The synthesis of a BiOClxBr1−x nanostructure photocatalyst with high surface area for the enhanced visible-light photocatalytic reduction of Cr(vi)

Abstract

The photocatalytic reduction of poisonous Cr(VI) to environmentally friendly Cr(III) driven by visible-light is highly foreseen. The construction of heterojunctions is a promising and solid strategy to tune the photocatalytic performance of BiOCl in the visible region. Herein, for the first time, we report Cr(VI) reduction by a BiOCl_0.8Br_0.2 composite produced via a facile in situ synthetic process at room temperature while making use of PVP (MW = 10 000). In this study, a series of BiOCl_xBr_1−x nanocomposites with different concentrations of chlorine and bromine have been prepared. The results show that BiOCl_0.8Br_0.2 has crystalline lattice, a large surface area (147 m² g⁻¹), a microporous structure (0.377 cm³ g⁻¹), and very high chemical stability. It is revealed that the BiOCl_0.8Br_0.2 composite is much more active than those synthesized using different molar concentrations of chlorine and bromine.

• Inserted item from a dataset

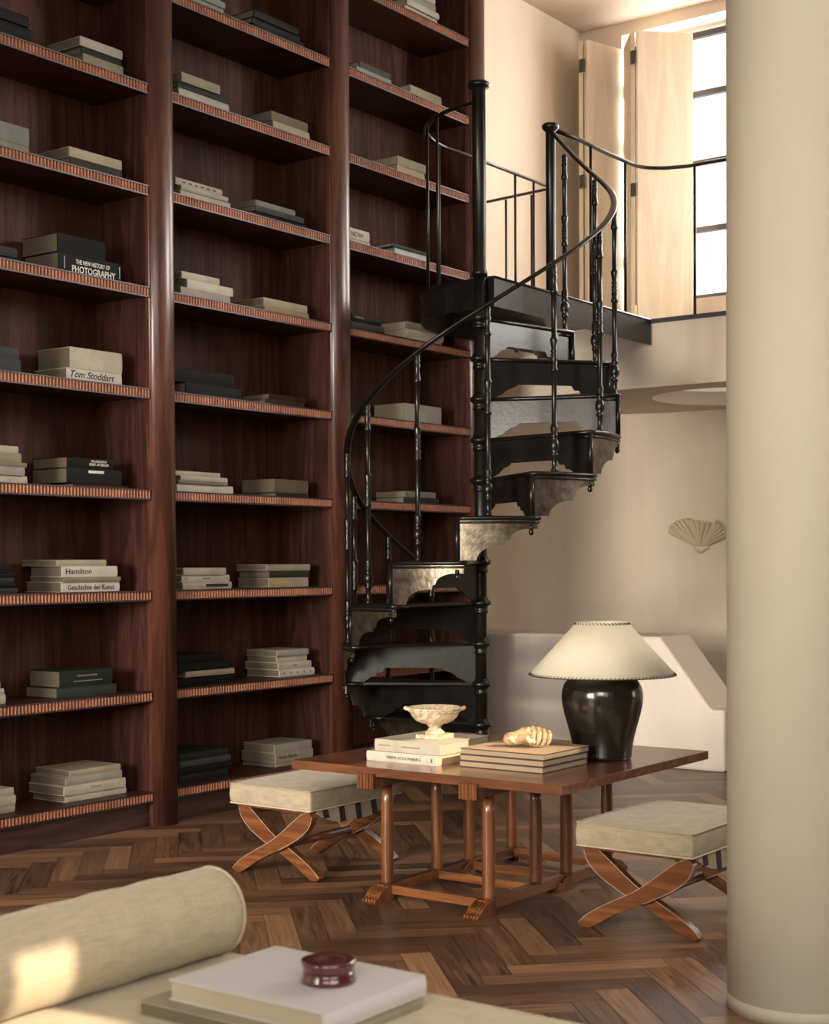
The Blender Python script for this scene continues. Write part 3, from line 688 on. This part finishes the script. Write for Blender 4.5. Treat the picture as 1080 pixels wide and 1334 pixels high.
def gallery_railing():
    I = M['iron']; root = thing('gallery_railing', (-4.05, 7.9, HP), 'thin black metal railing along the gallery edge with a capped corner post', 'railing')
    px, py = -4.165, 6.93
    MB().lathe([(.032, 0), (.032, .02), (.026, .03), (.026, .87), (.042, .885), (.046, .895), (.046, .905), (.036, .915), (.01, .92)], px, py, 24, HP).build('post', I, root)
    path = [Vector((px, py, 3.50)), Vector((-4.14, 7.2, 3.495)), Vector((-4.15, 7.5, 3.495)), Vector((-4.15, 7.8, 3.495))]
    for k in range(1, 8):
        a = k/8*PI/2; path.append(Vector((-4.15 + .22*(1-cos(a)), 7.82 + .22*sin(a), 3.495)))
    path += [Vector((-3.9, 8.06, 3.495)), Vector((-3.4, 8.06, 3.495)), Vector((-2.2, 8.06, 3.495)), Vector((-.4, 8.06, 3.495))]
    MB().tube(path, 0, 10, flat=(.015, .011)).build('handrail', I, root)
    for x, y in [(-4.14, 7.32), (-4.15, 7.74), (-3.865, 8.06), (-3.2, 8.06), (-2.55, 8.06), (-1.9, 8.06), (-1.25, 8.06), (-.6, 8.06)]:
        z0 = 2.61 if y < 7.98 else 2.606
        MB().lathe([(.009, 0), (.009, 3.49-z0)], x, y, 10, z0).build('rail_rod', I, root)
gallery_railing()

# ------------------------------------------------------------------ table
def table():
    x0, x1, y0, y1, zt = -3.522, -2.40, 4.05, 5.113, .4744
    root = thing('coffee_table', ((x0+x1)/2, (y0+y1)/2, 0), 'square polished reddish wood coffee table on eight turned columns', 'table')
    MB().box(x0, x1, y0, y1, zt-.031, zt).build('tabletop', M['top'], root, bevel=.0025)
    e = MB()
    lx, ly = (-3.175, -2.75), (4.16, 4.46, 4.67, 4.97)
    for x in lx:
        MB().box(x-.03, x+.03, 4.04, 5.10, zt-.07, zt-.0315).build('bearer', M['cherry_y'], root, bevel=.002)
        b = MB(); n = 5; w = .07
        for (ya, yb) in ((4.032, 4.048), (5.115, 5.131)):
            pass
        for i in range(n):
            xc = x - w/2 + w*(i+.5)/n; rr = w/n/2*.92
            prof = [(xc + rr*.72*cos(PI*k/6), -rr*1.6*sin(PI*k/6)) for k in range(7)]
            b.prism([(u, 4.040 + v) for u, v in prof], lambda u, v, ww: (u, v, ww), zt-.072, zt-.020)
        b.box(x-w/2, x+w/2, 4.036, 4.049, zt-.072, zt-.020)
        b.box(x-w/2, x+w/2, 4.045, 4.09, zt-.072, zt-.032)
        b.build('reeded_block', M['cherry_z'], root)
        for y in ly:
            MB().lathe([(.021, 0), (.0215, .01), (.0215, .06), (.0225, .12), (.0225, .2), (.0205, .29), (.019, .35)], x, y, 24, .053).build('leg', M['cherry_z'], root)
        MB().box(x-.017, x+.017, 4.12, 5.01, .018, .055).build('base_rail', M['cherry_y'], root, bevel=.002)
        for yf, sgn in ((4.16, -1), (4.67, -1), (4.97, 1)):
            b = MB(); n = 5; w = .062
            prof = [(.0, .056), (.045, .050), (.075, .036), (.092, .020), (.105, .016), (.11, .008), (.105, 0), (.03, 0), (0, 0)]
            if sgn < 0 and yf > 4.5: prof = [(u*.8, v) for u, v in prof]
            for i in range(n):
                xa = x - w/2 + w*i/n
                b.prism(prof, lambda u, v, ww: (ww, yf + sgn*u, v+.0005), xa+.0016, xa + w/n-.0016)
            b.box(x-w/2+.002, x+w/2-.002, min(yf, yf+sgn*.085), max(yf, yf+sgn*.085), .001, .03)
            b.build('foot', M['cherry_z'], root)
    for y in ly:
        MB().box(lx[0]+.017, lx[1]-.017, y-.014, y+.014, .022, .052).build('base_rail', M['cherry_x'], root, bevel=.002)
    for y in (4.31, 4.82):
        MB().box(lx[0]+.03, lx[1]-.03, y-.03, y+.03, zt-.06, zt-.0315).build('bearer', M['cherry_x'], root, bevel=.002)
table()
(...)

The DRS analysis and high photocurrent suggested that BiOCl_0.8Br_0.2 possessed absorption properties under visible light, which is beneficial for the efficient generation and separation of electron–hole pairs. In addition, we evaluated the photocatalytic activity of BiOCl_0.8Br_0.2 on the reduction of Cr(VI) under visible light irradiation and found that the obtained composite material exhibited a higher photocatalytic activity than single BiOCl or BiOBr without any decline in the activity after five cycles and is the best performing photocatalyst among those tested.